Reinsve plays Elisabeth, and as we suspect from the opening sequence, in which she puts the pedal to the metal down a leafy country road, Elisabeth is, literally, a drama queen, an actress still wearing the hooped earrings she needs to play her latest part. She has been summoned by Jarle (Øystein Røger), the headmaster at the school attended by her six-year-old son Armand, but he refuses to explain what the problem is. In fact, when Elisabeth arrives in a thunder of designer clothes, Jarle delegates the task to one of his junior teachers, the well-meaning but insipid Sunna (Thea Lambrechts Vaulen). “If this blows over, it blows over,” he tells her, but it sounds like wishful thinking.

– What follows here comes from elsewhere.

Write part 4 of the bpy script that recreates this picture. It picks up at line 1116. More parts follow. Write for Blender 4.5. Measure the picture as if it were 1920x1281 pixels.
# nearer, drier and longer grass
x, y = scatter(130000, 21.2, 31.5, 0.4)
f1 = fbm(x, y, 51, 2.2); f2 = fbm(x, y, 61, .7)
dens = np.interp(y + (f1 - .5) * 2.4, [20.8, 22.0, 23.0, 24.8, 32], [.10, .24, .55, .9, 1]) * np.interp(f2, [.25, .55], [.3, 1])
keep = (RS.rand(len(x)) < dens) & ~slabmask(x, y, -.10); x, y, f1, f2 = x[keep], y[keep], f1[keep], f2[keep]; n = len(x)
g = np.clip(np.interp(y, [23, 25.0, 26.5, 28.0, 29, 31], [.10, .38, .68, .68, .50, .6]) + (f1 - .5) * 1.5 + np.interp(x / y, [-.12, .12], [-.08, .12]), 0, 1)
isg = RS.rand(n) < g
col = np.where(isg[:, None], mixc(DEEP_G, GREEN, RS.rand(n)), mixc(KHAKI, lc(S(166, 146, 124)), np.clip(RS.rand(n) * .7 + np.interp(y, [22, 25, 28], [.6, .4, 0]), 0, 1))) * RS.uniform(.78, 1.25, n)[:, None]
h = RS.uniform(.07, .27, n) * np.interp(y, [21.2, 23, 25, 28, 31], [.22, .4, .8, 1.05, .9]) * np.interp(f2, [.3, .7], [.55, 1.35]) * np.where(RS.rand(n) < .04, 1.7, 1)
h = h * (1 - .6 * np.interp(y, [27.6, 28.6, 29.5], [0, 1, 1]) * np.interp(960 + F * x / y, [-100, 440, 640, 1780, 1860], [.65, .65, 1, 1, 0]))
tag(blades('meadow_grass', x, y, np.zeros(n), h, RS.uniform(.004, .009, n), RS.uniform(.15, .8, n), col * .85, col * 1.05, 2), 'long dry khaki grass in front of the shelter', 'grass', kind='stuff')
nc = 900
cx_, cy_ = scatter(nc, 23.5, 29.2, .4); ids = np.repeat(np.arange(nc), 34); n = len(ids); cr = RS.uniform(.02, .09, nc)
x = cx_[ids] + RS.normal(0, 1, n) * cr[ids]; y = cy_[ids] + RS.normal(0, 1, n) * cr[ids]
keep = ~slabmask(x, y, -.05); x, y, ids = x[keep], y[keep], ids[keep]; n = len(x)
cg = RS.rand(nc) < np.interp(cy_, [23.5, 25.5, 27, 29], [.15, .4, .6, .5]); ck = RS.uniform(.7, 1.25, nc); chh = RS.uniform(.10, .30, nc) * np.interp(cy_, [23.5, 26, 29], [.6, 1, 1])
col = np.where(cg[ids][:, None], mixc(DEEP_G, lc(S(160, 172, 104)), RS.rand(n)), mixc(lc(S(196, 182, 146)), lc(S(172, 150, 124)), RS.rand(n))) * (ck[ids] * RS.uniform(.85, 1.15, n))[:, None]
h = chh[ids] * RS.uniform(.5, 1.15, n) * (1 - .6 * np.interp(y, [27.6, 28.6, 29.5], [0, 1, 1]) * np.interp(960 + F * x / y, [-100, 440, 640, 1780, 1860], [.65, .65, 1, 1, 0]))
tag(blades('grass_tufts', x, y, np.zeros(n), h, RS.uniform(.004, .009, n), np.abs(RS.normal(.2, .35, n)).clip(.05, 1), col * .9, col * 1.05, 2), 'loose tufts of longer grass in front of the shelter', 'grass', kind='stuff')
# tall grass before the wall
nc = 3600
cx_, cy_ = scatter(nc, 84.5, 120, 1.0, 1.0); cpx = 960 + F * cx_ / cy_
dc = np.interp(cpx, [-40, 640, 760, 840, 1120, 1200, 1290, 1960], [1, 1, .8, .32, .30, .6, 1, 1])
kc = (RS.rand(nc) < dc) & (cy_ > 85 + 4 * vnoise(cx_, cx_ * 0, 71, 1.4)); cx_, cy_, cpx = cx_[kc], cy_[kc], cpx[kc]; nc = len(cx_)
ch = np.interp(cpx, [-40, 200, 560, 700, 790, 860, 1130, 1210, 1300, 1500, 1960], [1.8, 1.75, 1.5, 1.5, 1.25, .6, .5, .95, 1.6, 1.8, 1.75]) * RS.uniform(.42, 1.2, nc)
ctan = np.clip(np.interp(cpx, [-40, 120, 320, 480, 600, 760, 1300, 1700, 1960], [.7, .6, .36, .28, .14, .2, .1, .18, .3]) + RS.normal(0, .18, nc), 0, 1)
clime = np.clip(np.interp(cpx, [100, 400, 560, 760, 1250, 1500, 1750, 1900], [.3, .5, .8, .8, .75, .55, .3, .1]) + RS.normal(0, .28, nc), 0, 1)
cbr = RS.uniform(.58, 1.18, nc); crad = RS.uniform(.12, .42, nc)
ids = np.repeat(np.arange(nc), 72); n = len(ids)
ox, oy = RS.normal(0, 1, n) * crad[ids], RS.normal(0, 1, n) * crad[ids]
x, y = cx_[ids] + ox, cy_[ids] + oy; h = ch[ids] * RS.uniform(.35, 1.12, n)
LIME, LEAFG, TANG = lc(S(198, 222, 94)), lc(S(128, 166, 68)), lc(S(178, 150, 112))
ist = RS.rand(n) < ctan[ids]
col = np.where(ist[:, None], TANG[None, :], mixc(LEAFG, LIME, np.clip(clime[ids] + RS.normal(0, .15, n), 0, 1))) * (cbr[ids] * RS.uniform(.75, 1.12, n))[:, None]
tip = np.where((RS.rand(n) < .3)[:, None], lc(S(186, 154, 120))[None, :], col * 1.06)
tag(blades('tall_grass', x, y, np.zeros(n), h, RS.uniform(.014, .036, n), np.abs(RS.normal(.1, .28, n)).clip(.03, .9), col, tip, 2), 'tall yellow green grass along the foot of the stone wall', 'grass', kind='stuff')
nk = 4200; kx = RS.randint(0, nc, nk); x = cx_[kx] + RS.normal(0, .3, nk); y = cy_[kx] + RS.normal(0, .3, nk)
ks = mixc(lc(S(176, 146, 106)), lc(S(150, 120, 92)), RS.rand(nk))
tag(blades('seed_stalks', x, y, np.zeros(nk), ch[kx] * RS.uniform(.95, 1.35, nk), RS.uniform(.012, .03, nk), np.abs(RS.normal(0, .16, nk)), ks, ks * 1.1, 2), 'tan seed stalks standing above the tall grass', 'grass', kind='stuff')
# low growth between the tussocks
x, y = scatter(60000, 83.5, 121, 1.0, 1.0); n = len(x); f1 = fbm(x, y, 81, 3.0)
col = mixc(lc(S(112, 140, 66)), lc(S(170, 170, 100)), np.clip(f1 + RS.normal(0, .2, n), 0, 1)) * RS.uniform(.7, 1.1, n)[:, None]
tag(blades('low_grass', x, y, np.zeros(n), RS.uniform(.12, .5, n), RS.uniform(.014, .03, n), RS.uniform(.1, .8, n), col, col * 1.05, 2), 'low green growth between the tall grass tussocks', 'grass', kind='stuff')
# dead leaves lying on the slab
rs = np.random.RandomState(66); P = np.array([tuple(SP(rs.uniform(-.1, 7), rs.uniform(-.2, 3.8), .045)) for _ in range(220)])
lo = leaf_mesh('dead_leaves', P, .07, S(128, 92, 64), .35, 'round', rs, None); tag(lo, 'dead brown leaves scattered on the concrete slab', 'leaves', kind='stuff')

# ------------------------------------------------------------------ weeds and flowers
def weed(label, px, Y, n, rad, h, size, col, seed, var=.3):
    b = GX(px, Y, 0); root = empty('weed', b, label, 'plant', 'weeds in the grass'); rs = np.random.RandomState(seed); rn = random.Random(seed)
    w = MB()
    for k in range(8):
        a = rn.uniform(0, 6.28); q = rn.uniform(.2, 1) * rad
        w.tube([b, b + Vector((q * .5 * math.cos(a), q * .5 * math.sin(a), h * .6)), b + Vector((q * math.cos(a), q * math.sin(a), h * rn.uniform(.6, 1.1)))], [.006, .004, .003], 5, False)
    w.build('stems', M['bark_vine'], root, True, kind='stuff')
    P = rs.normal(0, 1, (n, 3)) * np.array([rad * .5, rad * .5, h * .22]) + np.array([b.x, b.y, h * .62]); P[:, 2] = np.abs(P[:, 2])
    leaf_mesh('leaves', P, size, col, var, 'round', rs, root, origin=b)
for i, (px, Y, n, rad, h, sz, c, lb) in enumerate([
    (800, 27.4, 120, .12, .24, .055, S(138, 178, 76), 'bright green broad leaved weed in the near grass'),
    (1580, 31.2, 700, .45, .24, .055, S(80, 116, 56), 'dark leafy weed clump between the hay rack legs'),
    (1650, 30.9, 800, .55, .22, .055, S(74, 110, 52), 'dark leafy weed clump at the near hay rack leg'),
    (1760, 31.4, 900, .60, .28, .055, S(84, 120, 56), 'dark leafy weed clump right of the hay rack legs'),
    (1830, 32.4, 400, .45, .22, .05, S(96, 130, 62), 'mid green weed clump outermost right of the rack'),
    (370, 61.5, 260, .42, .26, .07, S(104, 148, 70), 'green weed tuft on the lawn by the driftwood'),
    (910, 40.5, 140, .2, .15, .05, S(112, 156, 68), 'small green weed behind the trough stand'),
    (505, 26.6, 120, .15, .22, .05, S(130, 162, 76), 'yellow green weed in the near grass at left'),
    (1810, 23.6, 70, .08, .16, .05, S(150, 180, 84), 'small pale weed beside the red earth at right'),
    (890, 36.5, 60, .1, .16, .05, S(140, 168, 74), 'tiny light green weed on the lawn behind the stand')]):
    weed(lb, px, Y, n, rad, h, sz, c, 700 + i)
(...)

There has, says Sunna, been an incident involving Armand and his best friend Jon, whose parents — Sarah (Ellen Dorrit Petersen) and Anders (Endre Hellestveit) — are waiting for Elisabeth to join them for a summit meeting. Judging by the look on Sarah’s face, it looks to be serious, and it is. Elisabeth is told that Jon was found crying in the boys’ changing room by the caretaker. At home, Jon confided in his mother that Armand had pinned him down, groped him, and — the allegation that Elisabeth finds the hardest to take in — threatened to anally rape him (“Where could he even get the idea?” she wonders).

It soon becomes pretty clear that Sunna is in this over her head, so Jarle joins the fray, along with the school’s nurse, Asja (Vera Veljovic). “More people, huh?” snorts Elisabeth, who suspects a kangaroo court is now in session.

In the absence of the two boys, it becomes pretty clear that a he said/he said situation is in full swing, but things become a little murkier when it transpires that Sarah is also Elisabeth’s sister-in-law. Up to this point there are hints that Elisabeth is a fragile personality (“She’s been through a lot,” notes Jarle, trying to pour oil on troubled water), but soon the family secret is out: Elisabeth’s co-dependent marriage was turbulent and abusive, and came to a tragic end when Sarah’s brother killed himself. Sarah blames Elisabeth for that, and refuses to have any sympathy, suggesting that, being an actor, Elisabeth has a talent for creating drama in her life as well as on the stage.

Will we ever get to the bottom of this? Yes and no. Clocking in at just under two hours, Armand juggles more ideas than it can finally get to grips with, which doesn’t prove to be terribly satisfying in the long run. Its obvious antecedents include the likes of Roman Polanski’s Carnage or, more recently, İlker Çatak’s The Teacher’s Loungeboth films that exquisitely deal with truth and ambiguity. But when the ghost of Elisabeth’s husband enters the mix, Armand becomes something else, subtly shifting the focus from Elisabeth to Sarah, who, in her own special way, is another piece of work and just as difficult.

In that respect, Tøndel has created a sprawling film to absorb rather than follow studiously, and the opening section is especially evocative in that respect: the school is alive, its halls echoing with footsteps, and the smell of chalk dust hanging heavy in the air. Likewise, Reinsve shines as a striking anti-heroine, playing a brittle, broken woman with a marshmallow interior. But, by the end, Armand has spread out in so many directions that the ending leaves us hanging, not because it withholds the satisfaction of a tidy ending but because it raises enough questions about Elisabeth and Sarah to fill a whole other movie.